Dr. Tracy Norman, superintendent of schools, told the Monroe-Woodbury Board of Education on Dec. 10 that the district is advancing eight strategic goals that cover instruction, human resources, technology and facilities.
"We have 8 goals, and each goal, one of our cabinet members takes responsibility for that goal as it falls under his or her purview," Dr. Norman said as she introduced the update and the cabinet presenters.
Goal 1 focuses on academic content and measurement. Dr. Morales and Dr. Hasler said the district is monitoring attendance and student achievement data (grades, state exams, AP and dual-enrollment outcomes) and has begun a curriculum council and learning walks to improve vertical alignment. They reported about 25% completion on several tasks and roughly 50% on monitoring student achievement activities.
Board members pressed for clearer progress metrics. One trustee asked for “prior and current” percentage columns to show movement over reporting periods; Dr. Norman said the prior value for the last report was 0 and agreed to provide side-by-side visuals going forward.

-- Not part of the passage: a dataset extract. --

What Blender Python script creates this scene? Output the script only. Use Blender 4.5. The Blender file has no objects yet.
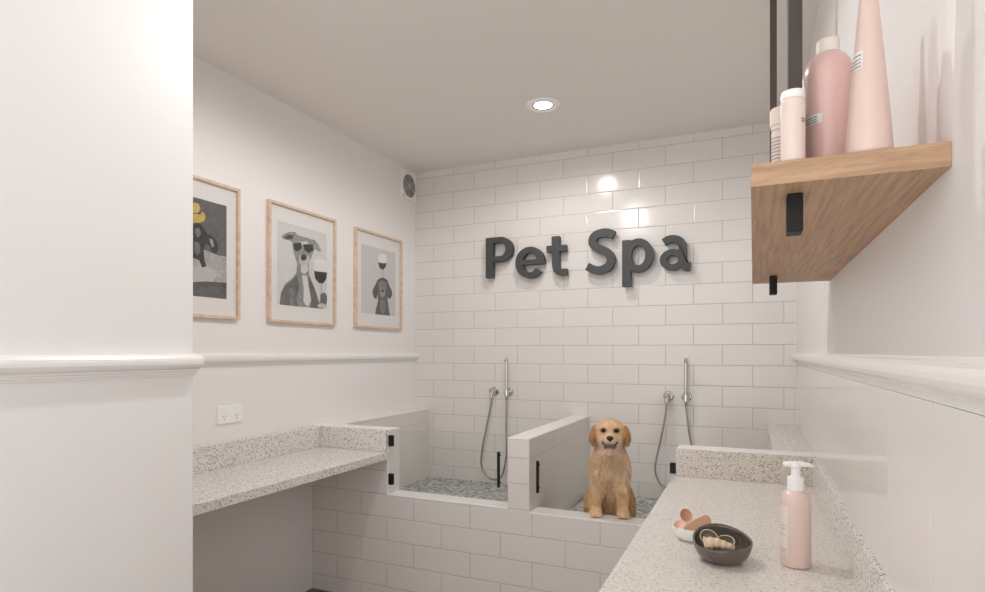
import bpy, bmesh, math, random
import numpy as np
from mathutils import Vector, Matrix, noise

random.seed(7)
C = bpy.context.scene.collection
PI = math.pi

# ------------------------------------------------------------------ materials
def new_mat(name):
    m = bpy.data.materials.new(name); m.use_nodes = True
    nt = m.node_tree
    return m, nt, nt.nodes['Principled BSDF']

def L(nt, a, b): nt.links.new(a, b)

def plain(name, col, rough=.5, metal=0., bump=0., bscale=200., coat=0., spec=.5, sss=0., var=0.):
    m, nt, p = new_mat(name)
    p.inputs['Base Color'].default_value = (*col, 1)
    p.inputs['Roughness'].default_value = rough
    p.inputs['Metallic'].default_value = metal
    p.inputs['Coat Weight'].default_value = coat
    p.inputs['Coat Roughness'].default_value = .05
    p.inputs['Specular IOR Level'].default_value = spec
    if sss:
        p.inputs['Subsurface Weight'].default_value = sss
        p.inputs['Subsurface Radius'].default_value = (.01, .006, .004)
    tc = nt.nodes.new('ShaderNodeTexCoord')
    if bump:
        n = nt.nodes.new('ShaderNodeTexNoise'); n.inputs['Scale'].default_value = bscale
        L(nt, tc.outputs['Object'], n.inputs['Vector'])
        b = nt.nodes.new('ShaderNodeBump'); b.inputs['Strength'].default_value = bump; b.inputs['Distance'].default_value = .002
        L(nt, n.outputs['Fac'], b.inputs['Height']); L(nt, b.outputs['Normal'], p.inputs['Normal'])
    if var:
        n = nt.nodes.new('ShaderNodeTexNoise'); n.inputs['Scale'].default_value = bscale*.35; n.inputs['Detail'].default_value = 6
        L(nt, tc.outputs['Object'], n.inputs['Vector'])
        mx = nt.nodes.new('ShaderNodeMix'); mx.data_type = 'RGBA'
        mx.inputs['A'].default_value = (*[c*(1-var) for c in col], 1); mx.inputs['B'].default_value = (*[min(1, c*(1+var)) for c in col], 1)
        L(nt, n.outputs['Fac'], mx.inputs['Factor']); L(nt, mx.outputs['Result'], p.inputs['Base Color'])
    return m

TW, TH = .331, .1245
def tile_mat(name, axis, off, z0, mortar=(.47, .44, .41)):
    m, nt, p = new_mat(name)
    tc = nt.nodes.new('ShaderNodeTexCoord')
    sp = nt.nodes.new('ShaderNodeSeparateXYZ'); L(nt, tc.outputs['Object'], sp.inputs[0])
    a = nt.nodes.new('ShaderNodeMath'); a.operation = 'ADD'; a.inputs[1].default_value = off + TW*40
    L(nt, sp.outputs[axis], a.inputs[0])
    b = nt.nodes.new('ShaderNodeMath'); b.operation = 'ADD'; b.inputs[1].default_value = -z0 + TH*40
    L(nt, sp.outputs['Z'], b.inputs[0])
    cb = nt.nodes.new('ShaderNodeCombineXYZ'); L(nt, a.outputs[0], cb.inputs['X']); L(nt, b.outputs[0], cb.inputs['Y'])
    br = nt.nodes.new('ShaderNodeTexBrick'); br.inputs['Scale'].default_value = 1
    br.offset = .5; br.offset_frequency = 2; br.squash = 1
    br.inputs['Brick Width'].default_value = TW; br.inputs['Row Height'].default_value = TH
    br.inputs['Mortar Size'].default_value = .0017; br.inputs['Mortar Smooth'].default_value = .15
    br.inputs['Color1'].default_value = (.785, .752, .722, 1); br.inputs['Color2'].default_value = (.765, .732, .702, 1)
    br.inputs['Mortar'].default_value = (*mortar, 1)
    L(nt, cb.outputs[0], br.inputs['Vector']); L(nt, br.outputs['Color'], p.inputs['Base Color'])
    # a wider soft falloff gives the tile its pillowed edge
    br2 = nt.nodes.new('ShaderNodeTexBrick'); br2.inputs['Scale'].default_value = 1
    br2.offset = .5; br2.offset_frequency = 2; br2.squash = 1
    br2.inputs['Brick Width'].default_value = TW; br2.inputs['Row Height'].default_value = TH
    br2.inputs['Mortar Size'].default_value = .006; br2.inputs['Mortar Smooth'].default_value = 1.
    L(nt, cb.outputs[0], br2.inputs['Vector'])
    inv = nt.nodes.new('ShaderNodeMath'); inv.operation = 'SUBTRACT'; inv.inputs[0].default_value = 1
    L(nt, br2.outputs['Fac'], inv.inputs[1])
    n = nt.nodes.new('ShaderNodeTexNoise'); n.inputs['Scale'].default_value = 5; n.inputs['Detail'].default_value = 2
    L(nt, tc.outputs['Object'], n.inputs['Vector'])
    ad = nt.nodes.new('ShaderNodeMath'); ad.operation = 'MULTIPLY_ADD'; ad.inputs[1].default_value = .9
    L(nt, n.outputs['Fac'], ad.inputs[0]); L(nt, inv.outputs[0], ad.inputs[2])
    bp = nt.nodes.new('ShaderNodeBump'); bp.inputs['Strength'].default_value = .5; bp.inputs['Distance'].default_value = .0012
    L(nt, ad.outputs[0], bp.inputs['Height']); L(nt, bp.outputs['Normal'], p.inputs['Normal'])
    r = nt.nodes.new('ShaderNodeMapRange'); r.inputs['To Min'].default_value = .16; r.inputs['To Max'].default_value = .7
    L(nt, br.outputs['Fac'], r.inputs['Value']); L(nt, r.outputs[0], p.inputs['Roughness'])
    return m

def terrazzo(name, scale=105, dark=.22, base=(.80, .775, .745), fade=0):
    m, nt, p = new_mat(name)
    tc = nt.nodes.new('ShaderNodeTexCoord')
    prev = nt.nodes.new('ShaderNodeRGB'); prev.outputs[0].default_value = (*base, 1); cur = prev.outputs[0]
    for k, (sc, amt, c, thr) in enumerate(((scale*.8, .10, (.88, .865, .84), .42), (scale*.8, dark, (.15, .14, .125), .40), (scale*1.1, .34, (.46, .41, .35), .42), (scale*1.7, .30, (.30, .28, .26), .42))):
        mp = nt.nodes.new('ShaderNodeMapping'); mp.inputs['Location'].default_value = (k*3.1, k*1.7, k*2.3)
        mp.inputs['Rotation'].default_value = (k*.4, k*.6, k*.9)
        L(nt, tc.outputs['Object'], mp.inputs['Vector'])
        v = nt.nodes.new('ShaderNodeTexVoronoi'); v.inputs['Scale'].default_value = sc
        L(nt, mp.outputs[0], v.inputs['Vector'])
        sp = nt.nodes.new('ShaderNodeSeparateColor'); L(nt, v.outputs['Color'], sp.inputs[0])
        lt = nt.nodes.new('ShaderNodeMath'); lt.operation = 'LESS_THAN'; lt.inputs[1].default_value = amt
        L(nt, sp.outputs['Red'], lt.inputs[0])
        ds = nt.nodes.new('ShaderNodeMath'); ds.operation = 'LESS_THAN'; ds.inputs[1].default_value = thr
        L(nt, v.outputs['Distance'], ds.inputs[0])
        mu = nt.nodes.new('ShaderNodeMath'); mu.operation = 'MULTIPLY'
        L(nt, lt.outputs[0], mu.inputs[0]); L(nt, ds.outputs[0], mu.inputs[1])
        mx = nt.nodes.new('ShaderNodeMix'); mx.data_type = 'RGBA'; mx.inputs['B'].default_value = (*[q*(1-fade)+w_*fade for q, w_ in zip(c, base)], 1)
        L(nt, mu.outputs[0], mx.inputs['Factor']); L(nt, cur, mx.inputs['A'])
        cur = mx.outputs['Result']
    L(nt, cur, p.inputs['Base Color'])
    p.inputs['Roughness'].default_value = .25
    return m

def pebble_mat(name):
    m, nt, p = new_mat(name)
    tc = nt.nodes.new('ShaderNodeTexCoord')
    v = nt.nodes.new('ShaderNodeTexVoronoi'); v.inputs['Scale'].default_value = 62
    L(nt, tc.outputs['Object'], v.inputs['Vector'])
    sp = nt.nodes.new('ShaderNodeSeparateColor'); L(nt, v.outputs['Color'], sp.inputs[0])
    cr = nt.nodes.new('ShaderNodeValToRGB'); e = cr.color_ramp.elements
    e[0].position = 0; e[0].color = (.16, .17, .165, 1); e[1].position = 1; e[1].color = (.72, .72, .69, 1)
    x = e.new(.35); x.color = (.33, .35, .335, 1); x = e.new(.7); x.color = (.55, .56, .54, 1)
    L(nt, sp.outputs['Green'], cr.inputs[0]); L(nt, cr.outputs[0], p.inputs['Base Color'])
    b = nt.nodes.new('ShaderNodeBump'); b.invert = True; b.inputs['Strength'].default_value = .6; b.inputs['Distance'].default_value = .004
    L(nt, v.outputs['Distance'], b.inputs['Height']); L(nt, b.outputs['Normal'], p.inputs['Normal'])
    p.inputs['Roughness'].default_value = .4
    return m

def wood_mat(name, c1, c2, stretch=(1, 12, 12), scale=6, rough=.5):
    m, nt, p = new_mat(name)
    tc = nt.nodes.new('ShaderNodeTexCoord')
    mp = nt.nodes.new('ShaderNodeMapping'); mp.inputs['Scale'].default_value = stretch
    L(nt, tc.outputs['Object'], mp.inputs['Vector'])
    n = nt.nodes.new('ShaderNodeTexNoise'); n.inputs['Scale'].default_value = scale; n.inputs['Detail'].default_value = 6; n.inputs['Distortion'].default_value = .35
    L(nt, mp.outputs[0], n.inputs['Vector'])
    n2 = nt.nodes.new('ShaderNodeTexNoise'); n2.inputs['Scale'].default_value = scale*9; n2.inputs['Detail'].default_value = 3
    L(nt, mp.outputs[0], n2.inputs['Vector'])
    ad = nt.nodes.new('ShaderNodeMath'); ad.operation = 'MULTIPLY_ADD'; ad.inputs[1].default_value = .35
    L(nt, n2.outputs['Fac'], ad.inputs[0]); L(nt, n.outputs['Fac'], ad.inputs[2])
    cr = nt.nodes.new('ShaderNodeValToRGB'); e = cr.color_ramp.elements
    e[0].position = .42; e[0].color = (*c1, 1); e[1].position = .90; e[1].color = (*c2, 1)
    L(nt, ad.outputs[0], cr.inputs[0]); L(nt, cr.outputs[0], p.inputs['Base Color'])
    p.inputs['Roughness'].default_value = rough
    return m

def thin_glass(name, tint=(.98, .988, .985), refl=.022):
    m, nt, p = new_mat(name)
    out = nt.nodes['Material Output']
    nt.nodes.remove(p)
    tr = nt.nodes.new('ShaderNodeBsdfTransparent'); tr.inputs[0].default_value = (*tint, 1)
    gl = nt.nodes.new('ShaderNodeBsdfGlossy'); gl.inputs['Roughness'].default_value = .01
    lw = nt.nodes.new('ShaderNodeLayerWeight'); lw.inputs['Blend'].default_value = .5
    pw = nt.nodes.new('ShaderNodeMath'); pw.operation = 'POWER'; pw.inputs[1].default_value = 5; L(nt, lw.outputs['Facing'], pw.inputs[0])
    fr = nt.nodes.new('ShaderNodeMath'); fr.operation = 'MULTIPLY_ADD'; fr.inputs[1].default_value = .8; fr.inputs[2].default_value = refl; L(nt, pw.outputs[0], fr.inputs[0])
    mx = nt.nodes.new('ShaderNodeMixShader')
    L(nt, fr.outputs[0], mx.inputs[0]); L(nt, tr.outputs[0], mx.inputs[1]); L(nt, gl.outputs[0], mx.inputs[2])
    L(nt, mx.outputs[0], out.inputs['Surface'])
    return m

def emit_mat(name, col, s):
    m, nt, p = new_mat(name)
    p.inputs['Base Color'].default_value = (1, 1, 1, 1)
    p.inputs['Emission Color'].default_value = (*col, 1); p.inputs['Emission Strength'].default_value = s
    return m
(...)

Goal 2, presented by the HR office, addresses recruitment and retention. Mr. Berger said the district formed a recruitment task force that meets monthly, and described partnerships with Mount Saint Mary College, Manhattanville and SUNY New Paltz to create teacher and administrator pipelines. A regional teacher recruitment day at SUNY New Paltz in March was cited as a recruitment opportunity.
The HR update also listed an updated hiring handbook and interviewing protocols due by June, a mentoring program for non‑tenured administrators (50% complete), and efforts to monitor and adjust substitute and bus-driver pay to remain regionally competitive.
Goal 3 covers cybersecurity. Technology staff reported a second year of a three‑year review of CIS (NIST-aligned) controls: the district audits six control areas each year and has completed reviews of controls 1–6 with no significant findings. The outside auditing firm is reviewing documentation for controls 7–12; staff estimated roughly 70–75% completion on that work and planned follow-up reviews in March or April.
The presentations also addressed instructional technology planning, an ongoing inventory of devices and resources, training for staff and a new ‘‘technology tip of the month’’ for administrators.
Facilities and capital projects featured prominently. Mr. Cahill updated trustees on the capital program (Phase 1 punch‑list work and Phase 2 design), noting approvals from the New York State Education Department Facilities Planning Unit and that the district expects to ask the board to approve several Phase 2 contracts. He said the district spent roughly $115 million with no tax impact because of capital reserves and anticipated building aid, and described work such as Central Valley and Pine Tree upgrades, auditorium reconstruction at the education center, window and roof work, and installation of classroom air conditioners.
On zero‑emission buses, Cahill summarized the practical constraints districts face: a possible state requirement that new buses purchased after 2027 be zero emissions, a 2035 full-fleet deadline, the need for charging infrastructure and electrical upgrades at bus yards, and mechanics training. He noted typical diesel buses cost about $150,000 and comparable electric buses roughly $425,000, and that NYSERDA is funding 75% of a statewide feasibility study. Cahill said the district is likely to include one or more electric buses in next year’s general fund budget "to dip our toe in," while acknowledging utility-capacity and contractor‑market challenges.
Board members asked substantive questions about how the presentation percentages were computed and about timing and metrics; administration acknowledged that some district-level goals are intentionally broad and that some work will not be tangible until later in the school year. The superintendent committed to clearer side‑by‑side progress indicators in future reports.
The district also reported safety work including vestibule procedures, a districtwide remote panic alarm rollout with vendor Syntegix (weekly coordination meetings), and a pilot that has outfitted 160 high-school classrooms with lockdown kits; staff estimated those safety tasks to be between 25% and 75% complete depending on the item.
What’s next: the board asked administration to come back with clearer progress metrics and timelines in upcoming reports; the superintendent said the next update would aim to be more concise and visually comparative.